Blacktoberfest Is Back For 2022. Here's Everything We Know

Blacktoberfest is far more than a play on Oktoberfest. Its origins trace back to the United States' first-ever Black beer festival, Fresh Fest, which began in Pittsburgh in 2018 (per Thrillist). "It was the most diverse craft beer festival I'd ever seen. ... To see a crowd that was every bit as enthusiastic about craft beer as crowds at other beer festivals, but 70% or so African American. People were speaking to each other like family," Garrett Oliver said to App of the second annual event. Oliver is the owner of Brooklyn Brewery, which was one of the first Black breweries in the United States. Unfortunately, the festival, spearheaded by Ed Bailey, Day Bracey, and Mike Potter, faced disagreements that led to a split, birthing Blacktoberfest in the process.

In 2020, the first Blacktoberfest events took place in North Carolina, Los Angeles, and South Africa. Per its website, the festival is intended to shine the spotlight on more than 100 Black-owned breweries and businesses while also incorporating festival-style booths. This year, the festival is making its return, and it has a few changes on the way.

New locations have been added

For 2022, Blacktoberfest will be popping up in three different cities: St. Louis, Missouri, on October 1; Atlanta on October 15; and Durham, North Carolina, on October 22. The St. Louis event will take place at the Page of Carter Commons, which is home to a community kitchen as well as Black-owned businesses such as Girlfriend's Closet and Burn 365 Fitness. In Atlanta, the festival will be held at Hippin' Hops Breweries' new 11,000-square-foot facility, and in Durham, it's taking place at the Suite Four at Durham Bottling Company — a building with nine event spaces commemorating music, art, food, and beer.

"We wanted to create a tradition and venue that would allow people of all cultures to enjoy food and beer that was created by Black people," Mike Potter said to Cuisine Noir Mag. "We have a deep rich cultural connection to brewing and cooking, and there are not enough opportunities for us to showcase the results of these amazing skills." Only 1% of U.S. breweries are Black-owned, and many of these businesses have been eager for the chance to promote their craft.

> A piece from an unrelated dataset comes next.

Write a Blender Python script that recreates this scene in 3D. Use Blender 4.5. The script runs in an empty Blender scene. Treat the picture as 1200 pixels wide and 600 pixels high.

Potter was hoping that Blacktoberfest would create a space not only for Black brewers, but also people in art, food, and entertainment — resulting in circular economics that would benefit Black professionals and consumers at large. "We wanted to create a template for what a circular economy would look like within the craft beer industry. Many of us as Black brewers and industry professionals often talk about not having a 'seat at the table,' and rightfully so," he said.

Tickets and merchandise can be purchased from Blacktoberfest's website.